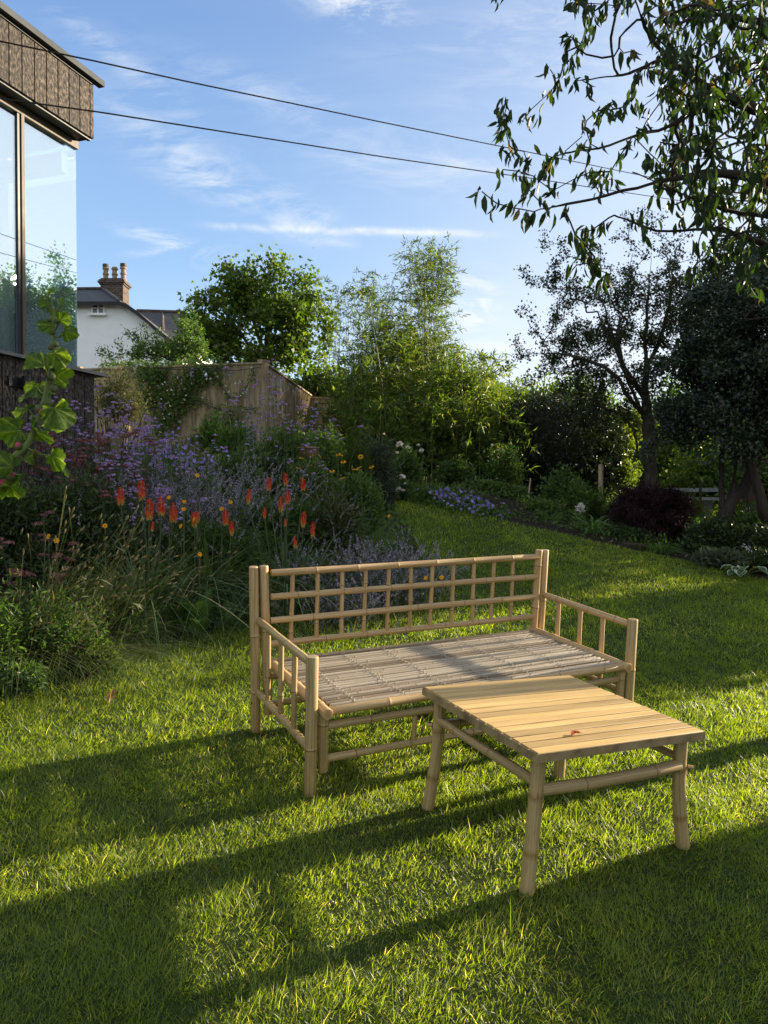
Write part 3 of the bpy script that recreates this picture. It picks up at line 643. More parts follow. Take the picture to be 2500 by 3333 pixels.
def fence_run(A, B, name, label, base_drop=2.1, bw=.098):
    A=np.array(A); B=np.array(B); L=np.linalg.norm((B-A)[:2]); dx=(B-A)/L; yaw=math.atan2(dx[1],dx[0])
    root = thing(name, label, 'fence', loc=(A[0],A[1],0)); Rm=np.array([[math.cos(yaw),-math.sin(yaw),0],[math.sin(yaw),math.cos(yaw),0],[0,0,1]])
    mb=MB(); x=0
    while x<L-.02:
        z=A[2]+(B[2]-A[2])*x/L; c=Rm@np.array([x+bw/2,0,0]); t=random.uniform(.25,.75)
        th=.16; R2=Rm@np.array([[math.cos(th),-math.sin(th),0],[math.sin(th),math.cos(th),0],[0,0,1]])
        box(mb,(c[0],c[1],z-base_drop/2-.03),(bw+.012,.014,base_drop-random.uniform(0,.01)),rot=R2,tint=t); x+=bw
    mb.build('board_panel', M['fence'], root)
    mb=MB(); a=np.array([0,0,A[2]-.012]); b=np.array([*(B-A)[:2],B[2]-.012])
    pr=[(-.045,0),(.045,0)]; s=Rm@np.array([0,1,0])
    mb.add([a-s*.04,a+s*.04,b+s*.04,b-s*.04,a-s*.04-[0,0,.028],a+s*.04-[0,0,.028],b+s*.04-[0,0,.028],b-s*.04-[0,0,.028]],quads=[[0,1,2,3],[4,7,6,5],[0,3,7,4],[1,5,6,2],[0,4,5,1],[3,2,6,7]],tint=.9)
    mb.build('capping_rail', M['fence'], root)
    k=max(1,int(L/2.4))
    for i in range(k+1):
        p=(B-A)*i/k; z=A[2]+(B[2]-A[2])*i/k; mb=MB(); c=p[:2]+(Rm@np.array([0,.075,0]))[:2]; box(mb,(c[0],c[1],z-base_drop/2+.02),(.1,.1,base_drop+.04),rot=Rm,tint=.4); mb.build('post', M['fence'], root)
    for dz in (.35,1.3):
        mb=MB(); s2=(Rm@np.array([0,.045,0])); a2=a+s2-[0,0,dz]; b2=b+s2-[0,0,dz]; tube(mb,[a2,b2],.032,4,tint=.5); mb.build('rail', M['fence'], root)
FA, FB = at(250,1199,13.8), at(856,1177,13.0)
fence_run(FA, FB, 'garden_fence', 'weathered feather edge timber fence half covered by a climber below the white house')
fence_run(FB+np.array([.03,.05,0]), at(1010,1283,17.2), 'garden_fence', 'timber fence section running back from the fence corner toward the bamboo')
fence_run(at(1010,1290,17.25), at(1300,1302,17.6), 'garden_fence', 'shaded timber fence section behind the bamboo stems')

for k,(pts,lab) in enumerate((([(-700,-20),(-150,108),(0,134),(301,197),(603,264),(1250,399),(1657,482),(2079,569),(2500,655),(2900,735)],'upper of the two black overhead cables crossing the sky'),
                 ([(-700,205),(-150,298),(105,335),(324,365),(1250,511),(1755,584),(2079,633),(2380,678),(2900,752)],'lower of the two black overhead cables crossing the sky'))):
    P=[at(px,py,1/np.interp(px,[-700,2900],[1/4.2,1/24.])) for px,py in pts]; mb=MB(); tube(mb,P,.0055,6,cap=False); o=mb.build('overhead_cable', M['cable'], smooth=True)
    tag(o, lab, 'cable', 'overhead cables')

# distant low outbuilding glimpsed under the trees
def make_shed():
    d=19.0; root=thing('garden_shed','low pale shed roof glimpsed beyond the tree trunks','shed',loc=tuple(at(2130,1623,d)*[1,1,0])); O=np.array(root.location)
    x0=(at(1955,1600,d)-O)[0]; x1=(at(2300,1600,d)-O)[0]; z=CAM[2]
    zt=z+(1623-1588)/F*d; mb=MB(); box(mb,((x0+x1)/2,0,zt-.06),(x1-x0,1.6,.09)); box(mb,((x0+x1)/2,-.3,zt-.27),(x1-x0+.1,1.4,.07)); mb.build('roof',M['shed_paint'],root)
    mb=MB(); box(mb,((x0+x1)/2,0,zt-1.15),(x1-x0-.2,1.2,1.7)); mb.build('wall',M['shed_dark'],root)
    
make_shed()
# ------------------------------------------------------------------ trees
def lumpy(n, blobs, power=.45, seed=0, noise=.22):
    """points spread through a crown made of overlapping ellipsoids, denser toward the outside"""
    w = np.array([b[1][0]*b[1][1]*b[1][2] for b in blobs])**.8; idx = rng.choice(len(blobs), n, p=w/w.sum())
    C = np.array([b[0] for b in blobs])[idx]; S = np.array([b[1] for b in blobs])[idx]
    d = rdir(n); r = rng.uniform(.02,1,n)**power
    f = 1+noise*2*(vnoise(d[:,0]*3+idx*3.1+seed, d[:,1]*3+d[:,2]*4, 1.3, seed)-.5)
    return C+d*S*(r*f)[:,None]
def grow(limbs, targets, tip_r, step=.14, jit=.05, sag=0.0, base_r=None, back=.35, cn=.10):
    """limbs: hand-placed polylines; targets: points twigs reach for. Returns nodes, parent, radius, chains"""
    N=[]; par=[]; chains=[]; dirs=[]
    for li, lb in enumerate(limbs):
        lb=list(smooth_poly(lb)); pts=[lb[0]]
        for a,b in zip(lb[:-1],lb[1:]):
            k=max(1,int(np.linalg.norm(b-a)/step))
            for i in range(1,k+1): pts.append(a+(b-a)*i/k+rng.normal(size=3)*jit*.15)
        if li==0: prev=-1
        else:
            prev=int(np.argmin(np.linalg.norm(np.array(N)-pts[0],axis=1))); pts=pts[1:]
        ch=[prev] if prev>=0 else []
        for p in pts:
            d=nrmz(p-N[prev]) if prev>=0 else np.array([0,0,1.]); N.append(p); par.append(prev); dirs.append(d); prev=len(N)-1; ch.append(prev)
        chains.append(ch)
    base=np.array(N[0]); tg=np.array(targets); 
    NA=np.zeros((len(N)+len(tg)*40,3)); NA[:len(N)]=N; n=len(N); limb_n=n; rootd=list(np.linalg.norm(NA[:n]-base,axis=1)); RD=np.zeros(len(NA)); RD[:n]=rootd
    near=[np.min(np.linalg.norm(NA[:n]-t,axis=1)) for t in tg]; order=np.argsort(near)
    start=max(3,int(n*.12)) if len(limbs)==1 else 3
    for ti in order:
        t=tg[ti]; D=np.linalg.norm(NA[start:n]-t,axis=1); cost=D+back*np.maximum(0,RD[start:n]-np.linalg.norm(t-base))
        s=int(np.argmin(cost))+start; dist=np.linalg.norm(NA[s]-t)
        if dist<step*.5: continue
        k=max(2,min(39,int(dist/step))); c=NA[s]+dirs[s]*dist*.35+rng.normal(size=3)*dist*cn; ch=[s]; prev=s
        for i in range(1,k+1):
            u=i/k; p=(1-u)**2*NA[s]+2*u*(1-u)*c+u*u*t; p=p+rng.normal(size=3)*jit*.35; p[2]-=sag*u*u*dist
            NA[n]=p; RD[n]=np.linalg.norm(p-base); dirs.append(nrmz(p-NA[prev])); par.append(prev); prev=n; ch.append(n); n+=1
            if n>=len(NA)-1: break
        chains.append(ch)
        if n>=len(NA)-41: break
    NA=NA[:n]; par=np.array(par); cnt=np.zeros(n); child=np.bincount(par[par>=0],minlength=n); cnt[child==0]=1
    for i in range(n-1,0,-1):
        if par[i]>=0: cnt[par[i]]+=cnt[i]
    R0=base_r if base_r else tip_r*math.sqrt(cnt.max()); ex=math.log(R0/tip_r)/math.log(max(2,cnt.max()))
    rad=tip_r*np.maximum(cnt,1)**ex
    return NA, par, rad, chains, np.array(dirs), cnt, limb_n
def bark_mesh(NA, rad, chains, name, mat, parent, minr=0, flare=0):
    mb=MB()
    for ch in chains:
        if len(ch)<2: continue
        r=rad[ch].copy(); r[0]=min(r[0], r[1]*1.15)
        if r.max()<minr: continue
        if flare and ch[0]==0:
            k=min(5,len(r)); r[:k]*=np.linspace(1+flare,1,k)
        sd=10 if r.max()>.05 else (6 if r.max()>.015 else 4)
        tube(mb, NA[ch], r, sd, cap=False, uid=random.uniform(0,30))
    return mb.build(name, M[mat], parent, smooth=True)
def leaf_nodes(cnt, limb_n, maxc=3):
    k=np.where(cnt<=maxc)[0]; return k[k>=limb_n]

# --- cherry: boughs hanging into the picture from the right
def make_cherry():
    base=gnd(2500+1050,4.6); base[0]=3.3; base[1]=4.3; base[2]=G(3.3,4.3)
    root=thing('cherry_tree','overhanging tree with long drooping pointed leaves reaching in from the top right','tree',loc=tuple(base))
    B=base
    def A(px,py,d): return at(px,py,d)
    fork=A(2960,560,4.5)
    limbs=[[B, B+np.array([-.02,0,.7]), B+np.array([-.10,.02,1.5]), fork],
      [fork, A(2700,420,4.4), A(2460,360,4.3), A(2330,300,4.25), A(2230,235,4.2), A(2170,185,4.15), A(2110,120,4.1), A(2080,30,4.0), A(2040,-70,4.0)],
      [A(2330,300,4.25), A(2180,420,4.1), A(2080,432,4.0), A(1970,480,3.9), A(1830,500,3.85)],
      [A(2170,185,4.15), A(2050,240,4.0), A(1990,250,3.95), A(1880,262,3.9)],
      [fork, A(2700,640,4.1), A(2400,560,3.9), A(2260,570,3.8), A(2100,600,3.75), A(1900,655,3.7), A(1760,680,3.65)],
      [fork, A(2800,820,4.3), A(2500,700,4.1), A(2370,690,4.0), A(2250,640,3.95), A(2060,560,3.9)],
      [fork, A(2750,900,4.6), A(2480,790,4.5), A(2330,740,4.3), A(2150,760,4.2), A(2000,700,4.1)],
      [fork, A(2900,200,4.3), A(2600,100,4.2), A(2420,60,4.1), A(2300,40,4.0), A(2200,80,3.9)],
      [fork, A(2750,-100,4.6), A(2400,-260,4.5), A(2100,-300,4.4), A(1800,-260,4.3), A(1650,-110,4.2)],
      [fork, A(3300,300,5.2), A(3500,0,5.6)],[fork, A(3200,100,4.0), A(3500,-300,3.6)]]
    # twig tips read from the photograph's outline
    tips=[(1575,630),(1620,370),(1640,420),(1660,490),(1630,560),(1700,520),(1790,240),(1840,130),(1925,60),(1960,25),(1620,10),(1690,700),(1780,690),(1850,740),(1880,800),(1890,870),(1960,760),
          (1760,560),(1770,590),(1900,460),(1950,370),(1930,300),(1990,170),(2020,110),(2060,330),(2150,330),(1820,280),(2050,480),(2120,520),(2000,560),(1940,600),(2160,640),(2230,720),(2300,760),(2380,800),(2260,860),(2300,880),(2330,850),(2400,830),(2450,860),(2440,930),(2390,760),(2460,700),(2480,600),(2420,480),(2360,440),(2280,380),(2350,200),(2420,160),(2300,110),(2260,40),(2380,30),(2460,90),(2200,0),(2120,40),(2140,-20),(2010,20),(1900,10),(2240,480),(2180,560),(2320,600),(2380,640),(2100,690),(2020,640),(1700,410),(1720,380),(1860,200),(1880,180),(2230,320),(2260,300),(2130,200),(2070,180),(2130,100),(2450,300),(2480,240),(2480,420),(2200,420),(1640,345),(1800,640),(1720,640),(1990,900),(1940,850)]
    T=[A(px+rng.uniform(-14,14),py+rng.uniform(-14,14)-12,rng.uniform(3.6,4.3)) for px,py in tips]
    for px,py in tips:
        if px>1850 and rng.uniform()<.9: T.append(A(px+rng.uniform(-60,60),py+rng.uniform(-60,50),rng.uniform(3.7,4.8)))
    for _ in range(300): T.append(A(rng.uniform(2150,2560),rng.uniform(-60,680),rng.uniform(3.5,5.0)))
    for _ in range(20): T.append(A(rng.uniform(2330,2560),rng.uniform(640,800),rng.uniform(3.8,5.0)))
    for _ in range(120): T.append(A(rng.uniform(2560,3500),rng.uniform(-500,800),rng.uniform(3.6,5.6)))
    for _ in range(40): T.append(A(rng.uniform(1700,2500),rng.uniform(-500,-60),rng.uniform(3.7,4.9)))
    NA,par,rad,ch,dirs,cnt,ln=grow(limbs,T,.0030,step=.055,jit=.014,base_r=.075,back=.2,cn=.05)
    rad=np.maximum(rad,.0020)
    NA-=B
    bark_mesh(NA,rad,ch,'branches','bark_dark',root,flare=.3)
    k=leaf_nodes(cnt,ln,2); k=k[rng.uniform(size=len(k))<.95]
    P=np.repeat(NA[k],4,axis=0)+rng.normal(size=(len(k)*4,3))*.020; n=len(P); Dp=np.repeat(dirs[k],4,axis=0)
    ax=nrmz(Dp*.25+rng.normal(size=(n,3))*.36+np.array([0,0,-1.0])); Lf=rng.uniform(.050,.096,n)
    mb=MB(); scatter(mb,LEAF_MID,P,ax,Lf,Lf*rng.uniform(.28,.40,n),np.clip(rng.normal(.45,.25,n),0,1)+(rng.uniform(size=n)<.006)*.6)
    mb.build('crown',M['leaf_cherry'],root,smooth=True)
make_cherry()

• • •

## Given request
Please repeat exactly the data above from its first line to the line that contains "the bamboo stems')", inclusive, and leave every picture out.

## Result
Write part 3 of the bpy script that recreates this picture. It picks up at line 643. More parts follow. Take the picture to be 2500 by 3333 pixels.
def fence_run(A, B, name, label, base_drop=2.1, bw=.098):
    A=np.array(A); B=np.array(B); L=np.linalg.norm((B-A)[:2]); dx=(B-A)/L; yaw=math.atan2(dx[1],dx[0])
    root = thing(name, label, 'fence', loc=(A[0],A[1],0)); Rm=np.array([[math.cos(yaw),-math.sin(yaw),0],[math.sin(yaw),math.cos(yaw),0],[0,0,1]])
    mb=MB(); x=0
    while x<L-.02:
        z=A[2]+(B[2]-A[2])*x/L; c=Rm@np.array([x+bw/2,0,0]); t=random.uniform(.25,.75)
        th=.16; R2=Rm@np.array([[math.cos(th),-math.sin(th),0],[math.sin(th),math.cos(th),0],[0,0,1]])
        box(mb,(c[0],c[1],z-base_drop/2-.03),(bw+.012,.014,base_drop-random.uniform(0,.01)),rot=R2,tint=t); x+=bw
    mb.build('board_panel', M['fence'], root)
    mb=MB(); a=np.array([0,0,A[2]-.012]); b=np.array([*(B-A)[:2],B[2]-.012])
    pr=[(-.045,0),(.045,0)]; s=Rm@np.array([0,1,0])
    mb.add([a-s*.04,a+s*.04,b+s*.04,b-s*.04,a-s*.04-[0,0,.028],a+s*.04-[0,0,.028],b+s*.04-[0,0,.028],b-s*.04-[0,0,.028]],quads=[[0,1,2,3],[4,7,6,5],[0,3,7,4],[1,5,6,2],[0,4,5,1],[3,2,6,7]],tint=.9)
    mb.build('capping_rail', M['fence'], root)
    k=max(1,int(L/2.4))
    for i in range(k+1):
        p=(B-A)*i/k; z=A[2]+(B[2]-A[2])*i/k; mb=MB(); c=p[:2]+(Rm@np.array([0,.075,0]))[:2]; box(mb,(c[0],c[1],z-base_drop/2+.02),(.1,.1,base_drop+.04),rot=Rm,tint=.4); mb.build('post', M['fence'], root)
    for dz in (.35,1.3):
        mb=MB(); s2=(Rm@np.array([0,.045,0])); a2=a+s2-[0,0,dz]; b2=b+s2-[0,0,dz]; tube(mb,[a2,b2],.032,4,tint=.5); mb.build('rail', M['fence'], root)
FA, FB = at(250,1199,13.8), at(856,1177,13.0)
fence_run(FA, FB, 'garden_fence', 'weathered feather edge timber fence half covered by a climber below the white house')
fence_run(FB+np.array([.03,.05,0]), at(1010,1283,17.2), 'garden_fence', 'timber fence section running back from the fence corner toward the bamboo')
fence_run(at(1010,1290,17.25), at(1300,1302,17.6), 'garden_fence', 'shaded timber fence section behind the bamboo stems')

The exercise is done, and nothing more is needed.